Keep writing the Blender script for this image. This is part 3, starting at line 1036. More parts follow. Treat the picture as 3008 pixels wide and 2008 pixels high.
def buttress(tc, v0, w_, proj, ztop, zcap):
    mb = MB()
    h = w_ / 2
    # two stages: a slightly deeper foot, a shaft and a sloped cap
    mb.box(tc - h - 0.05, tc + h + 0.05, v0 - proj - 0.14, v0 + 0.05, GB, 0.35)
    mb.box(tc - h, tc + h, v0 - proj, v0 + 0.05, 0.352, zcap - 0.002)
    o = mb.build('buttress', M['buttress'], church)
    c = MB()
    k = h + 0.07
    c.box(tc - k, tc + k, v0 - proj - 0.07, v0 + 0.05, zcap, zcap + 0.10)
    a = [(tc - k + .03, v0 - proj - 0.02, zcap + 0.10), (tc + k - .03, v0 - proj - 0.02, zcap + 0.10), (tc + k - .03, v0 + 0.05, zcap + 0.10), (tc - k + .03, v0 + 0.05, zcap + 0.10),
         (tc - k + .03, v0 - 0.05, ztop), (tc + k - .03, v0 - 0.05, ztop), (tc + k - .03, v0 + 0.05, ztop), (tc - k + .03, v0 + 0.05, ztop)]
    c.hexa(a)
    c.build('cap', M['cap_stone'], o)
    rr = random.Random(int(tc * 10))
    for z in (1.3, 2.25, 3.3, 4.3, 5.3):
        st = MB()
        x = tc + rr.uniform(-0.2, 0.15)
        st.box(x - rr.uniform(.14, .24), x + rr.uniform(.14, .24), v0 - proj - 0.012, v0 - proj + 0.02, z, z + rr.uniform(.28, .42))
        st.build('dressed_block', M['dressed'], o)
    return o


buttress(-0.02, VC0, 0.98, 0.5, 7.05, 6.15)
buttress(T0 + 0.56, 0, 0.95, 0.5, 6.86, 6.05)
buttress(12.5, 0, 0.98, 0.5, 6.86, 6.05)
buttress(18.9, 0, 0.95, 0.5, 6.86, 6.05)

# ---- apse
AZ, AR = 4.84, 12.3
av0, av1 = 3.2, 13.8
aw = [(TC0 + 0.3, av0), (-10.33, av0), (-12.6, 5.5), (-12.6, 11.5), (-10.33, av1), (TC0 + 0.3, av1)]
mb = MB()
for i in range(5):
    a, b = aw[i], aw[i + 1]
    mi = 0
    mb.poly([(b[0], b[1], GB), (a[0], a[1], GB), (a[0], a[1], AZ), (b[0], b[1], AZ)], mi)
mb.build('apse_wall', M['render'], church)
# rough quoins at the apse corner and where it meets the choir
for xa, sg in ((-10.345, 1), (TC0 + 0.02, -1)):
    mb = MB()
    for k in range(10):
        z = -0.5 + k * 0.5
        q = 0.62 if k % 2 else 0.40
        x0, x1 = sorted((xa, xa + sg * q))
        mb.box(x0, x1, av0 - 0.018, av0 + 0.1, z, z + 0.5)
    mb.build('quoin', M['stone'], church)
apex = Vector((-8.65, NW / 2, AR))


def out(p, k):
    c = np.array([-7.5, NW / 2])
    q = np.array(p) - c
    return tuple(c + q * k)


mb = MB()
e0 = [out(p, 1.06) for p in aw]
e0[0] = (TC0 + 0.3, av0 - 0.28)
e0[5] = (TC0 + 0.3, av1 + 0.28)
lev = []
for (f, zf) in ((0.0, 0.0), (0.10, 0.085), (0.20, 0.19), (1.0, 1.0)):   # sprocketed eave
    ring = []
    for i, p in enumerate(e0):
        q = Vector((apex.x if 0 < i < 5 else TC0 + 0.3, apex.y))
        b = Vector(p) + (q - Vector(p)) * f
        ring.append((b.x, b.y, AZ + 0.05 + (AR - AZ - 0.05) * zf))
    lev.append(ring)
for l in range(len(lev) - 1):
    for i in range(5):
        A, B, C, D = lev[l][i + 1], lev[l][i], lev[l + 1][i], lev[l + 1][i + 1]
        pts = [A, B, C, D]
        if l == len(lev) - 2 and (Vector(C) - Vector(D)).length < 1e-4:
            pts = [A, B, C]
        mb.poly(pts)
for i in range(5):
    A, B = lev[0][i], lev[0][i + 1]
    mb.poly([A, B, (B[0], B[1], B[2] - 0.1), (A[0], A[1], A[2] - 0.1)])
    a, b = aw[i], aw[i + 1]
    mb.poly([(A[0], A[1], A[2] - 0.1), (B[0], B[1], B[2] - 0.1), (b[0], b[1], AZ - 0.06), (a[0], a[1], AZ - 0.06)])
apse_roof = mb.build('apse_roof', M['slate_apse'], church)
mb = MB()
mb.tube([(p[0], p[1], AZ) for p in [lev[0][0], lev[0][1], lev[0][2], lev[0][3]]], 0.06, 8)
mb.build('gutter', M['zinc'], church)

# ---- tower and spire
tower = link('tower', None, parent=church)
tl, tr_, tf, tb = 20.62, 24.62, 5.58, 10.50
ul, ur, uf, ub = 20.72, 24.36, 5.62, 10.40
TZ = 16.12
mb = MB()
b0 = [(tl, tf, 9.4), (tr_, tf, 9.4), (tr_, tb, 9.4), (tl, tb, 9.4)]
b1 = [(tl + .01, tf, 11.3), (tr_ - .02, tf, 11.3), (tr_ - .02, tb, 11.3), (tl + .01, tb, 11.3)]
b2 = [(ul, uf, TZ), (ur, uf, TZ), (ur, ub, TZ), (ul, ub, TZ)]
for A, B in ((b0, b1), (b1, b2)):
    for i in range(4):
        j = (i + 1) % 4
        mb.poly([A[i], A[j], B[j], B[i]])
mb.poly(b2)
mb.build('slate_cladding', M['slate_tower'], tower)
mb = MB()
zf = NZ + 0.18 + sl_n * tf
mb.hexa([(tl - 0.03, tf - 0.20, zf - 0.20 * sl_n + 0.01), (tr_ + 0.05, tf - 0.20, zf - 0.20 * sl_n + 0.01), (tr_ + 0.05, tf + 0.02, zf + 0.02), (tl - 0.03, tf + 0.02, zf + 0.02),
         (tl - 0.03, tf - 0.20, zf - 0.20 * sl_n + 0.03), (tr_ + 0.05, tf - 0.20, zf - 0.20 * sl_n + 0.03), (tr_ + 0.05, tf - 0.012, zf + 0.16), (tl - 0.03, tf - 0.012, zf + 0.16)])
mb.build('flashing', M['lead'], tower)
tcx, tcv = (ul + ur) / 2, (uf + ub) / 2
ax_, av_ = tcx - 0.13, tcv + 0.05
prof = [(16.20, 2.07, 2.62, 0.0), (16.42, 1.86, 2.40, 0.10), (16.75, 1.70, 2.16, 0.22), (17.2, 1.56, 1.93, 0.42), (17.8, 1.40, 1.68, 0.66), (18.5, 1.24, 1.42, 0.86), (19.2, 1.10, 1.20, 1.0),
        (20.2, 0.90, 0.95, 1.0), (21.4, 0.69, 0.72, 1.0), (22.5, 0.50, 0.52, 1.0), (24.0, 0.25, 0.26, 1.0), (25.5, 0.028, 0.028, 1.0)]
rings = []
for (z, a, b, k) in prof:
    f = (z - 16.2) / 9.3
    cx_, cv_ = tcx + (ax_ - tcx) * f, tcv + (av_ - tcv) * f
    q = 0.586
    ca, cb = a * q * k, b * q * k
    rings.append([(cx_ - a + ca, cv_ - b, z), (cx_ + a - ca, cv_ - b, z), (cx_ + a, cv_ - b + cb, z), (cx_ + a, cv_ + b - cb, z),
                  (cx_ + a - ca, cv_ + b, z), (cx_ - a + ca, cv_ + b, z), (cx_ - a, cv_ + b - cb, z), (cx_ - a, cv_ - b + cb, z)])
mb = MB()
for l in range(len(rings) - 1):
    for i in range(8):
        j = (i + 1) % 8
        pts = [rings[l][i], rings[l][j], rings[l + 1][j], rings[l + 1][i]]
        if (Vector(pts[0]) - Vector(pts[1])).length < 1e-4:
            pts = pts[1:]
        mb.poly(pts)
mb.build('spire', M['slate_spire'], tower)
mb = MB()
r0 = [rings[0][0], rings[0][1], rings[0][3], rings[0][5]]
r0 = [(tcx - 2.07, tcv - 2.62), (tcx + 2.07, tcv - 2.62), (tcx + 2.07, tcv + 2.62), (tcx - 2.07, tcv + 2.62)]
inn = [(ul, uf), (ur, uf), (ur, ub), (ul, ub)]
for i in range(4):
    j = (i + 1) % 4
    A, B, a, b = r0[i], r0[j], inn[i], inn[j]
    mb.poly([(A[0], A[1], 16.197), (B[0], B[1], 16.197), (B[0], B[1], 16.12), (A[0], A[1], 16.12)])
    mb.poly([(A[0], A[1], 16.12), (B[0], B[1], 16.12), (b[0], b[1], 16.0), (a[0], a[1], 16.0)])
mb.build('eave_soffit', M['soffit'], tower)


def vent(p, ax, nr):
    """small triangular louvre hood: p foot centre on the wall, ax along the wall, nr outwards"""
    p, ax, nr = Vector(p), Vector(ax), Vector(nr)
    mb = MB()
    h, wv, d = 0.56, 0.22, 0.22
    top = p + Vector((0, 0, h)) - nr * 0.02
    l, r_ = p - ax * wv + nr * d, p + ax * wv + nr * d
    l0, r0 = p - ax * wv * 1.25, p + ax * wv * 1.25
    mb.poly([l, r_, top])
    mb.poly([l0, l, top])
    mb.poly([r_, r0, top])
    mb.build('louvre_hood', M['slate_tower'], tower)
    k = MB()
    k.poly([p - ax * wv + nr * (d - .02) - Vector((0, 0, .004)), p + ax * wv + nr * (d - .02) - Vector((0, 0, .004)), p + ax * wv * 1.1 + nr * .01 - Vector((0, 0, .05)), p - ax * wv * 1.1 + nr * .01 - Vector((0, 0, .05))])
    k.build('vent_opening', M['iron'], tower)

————

The exercise ::
In this exercise, copy only the lines from the opening line of the material through the line where "buttress(18.9, 0, 0.95, 0.5, 6.86, 6.05)" appears.

Finished exercise ::
Keep writing the Blender script for this image. This is part 3, starting at line 1036. More parts follow. Treat the picture as 3008 pixels wide and 2008 pixels high.
def buttress(tc, v0, w_, proj, ztop, zcap):
    mb = MB()
    h = w_ / 2
    # two stages: a slightly deeper foot, a shaft and a sloped cap
    mb.box(tc - h - 0.05, tc + h + 0.05, v0 - proj - 0.14, v0 + 0.05, GB, 0.35)
    mb.box(tc - h, tc + h, v0 - proj, v0 + 0.05, 0.352, zcap - 0.002)
    o = mb.build('buttress', M['buttress'], church)
    c = MB()
    k = h + 0.07
    c.box(tc - k, tc + k, v0 - proj - 0.07, v0 + 0.05, zcap, zcap + 0.10)
    a = [(tc - k + .03, v0 - proj - 0.02, zcap + 0.10), (tc + k - .03, v0 - proj - 0.02, zcap + 0.10), (tc + k - .03, v0 + 0.05, zcap + 0.10), (tc - k + .03, v0 + 0.05, zcap + 0.10),
         (tc - k + .03, v0 - 0.05, ztop), (tc + k - .03, v0 - 0.05, ztop), (tc + k - .03, v0 + 0.05, ztop), (tc - k + .03, v0 + 0.05, ztop)]
    c.hexa(a)
    c.build('cap', M['cap_stone'], o)
    rr = random.Random(int(tc * 10))
    for z in (1.3, 2.25, 3.3, 4.3, 5.3):
        st = MB()
        x = tc + rr.uniform(-0.2, 0.15)
        st.box(x - rr.uniform(.14, .24), x + rr.uniform(.14, .24), v0 - proj - 0.012, v0 - proj + 0.02, z, z + rr.uniform(.28, .42))
        st.build('dressed_block', M['dressed'], o)
    return o


buttress(-0.02, VC0, 0.98, 0.5, 7.05, 6.15)
buttress(T0 + 0.56, 0, 0.95, 0.5, 6.86, 6.05)
buttress(12.5, 0, 0.98, 0.5, 6.86, 6.05)
buttress(18.9, 0, 0.95, 0.5, 6.86, 6.05)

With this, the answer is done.